Dans ce passage, Aristote semble prendre pour mesure du temps un mouvement quelconque de rotation uniforme ; mais, pour peu que l’on tienne compte des principes souvent invoqués au De Cælo et dans la Métaphysique, il est aisé de deviner qu’il songe à une rotation uniforme particulière.

  1. Aristote, Physique, livre VIII, ch. VII [XI] (Aristotelis Opera, éd. Didot, t. II, p. 357-358 ; éd. Bekker, vol. I, p. 261) ; livre VIII, ch. IX [XIII et XIV] (Aristotelis Opera, éd. Didot, t. II, p. 363 ; éd.
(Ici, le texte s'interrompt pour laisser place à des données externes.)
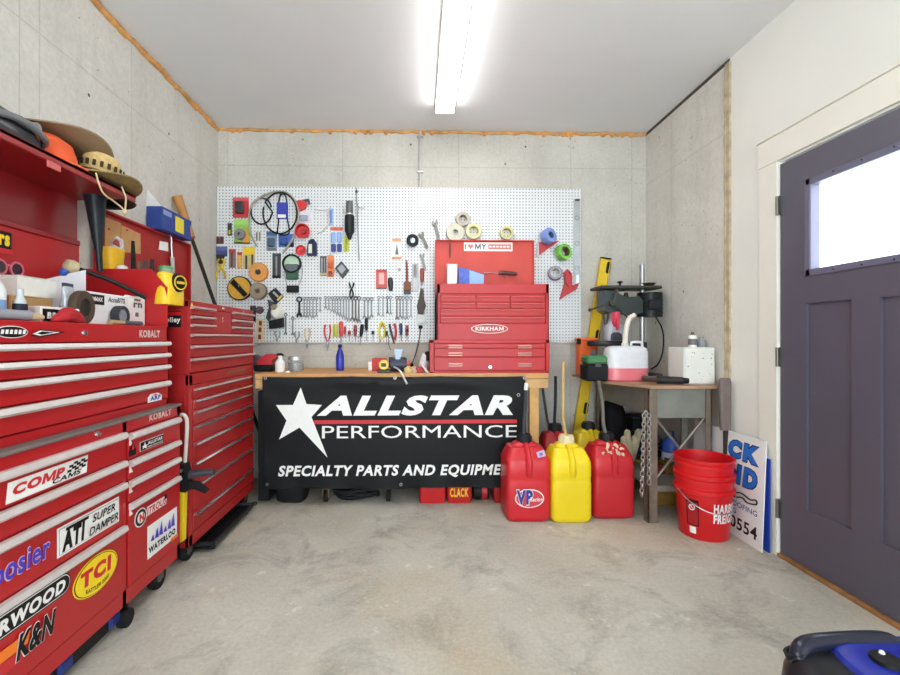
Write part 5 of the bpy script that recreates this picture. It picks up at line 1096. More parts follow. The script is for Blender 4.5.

Bekker, vol. I, p. 265).
  2. Aristote, Physique, livre VIII, ch. IX [XIV] (Aristotelis Opera, éd. Didot, t. II, p. 363 ; éd. Bekker, vol. I, p. 265, col. b).
  3. Aristote, Physique, livre IV, ch. XIV [XX] (Aristotelis Opera, éd. Didot, t. II, p. 306-307 ; éd. Bekker, vol. I, p. 223, col. b).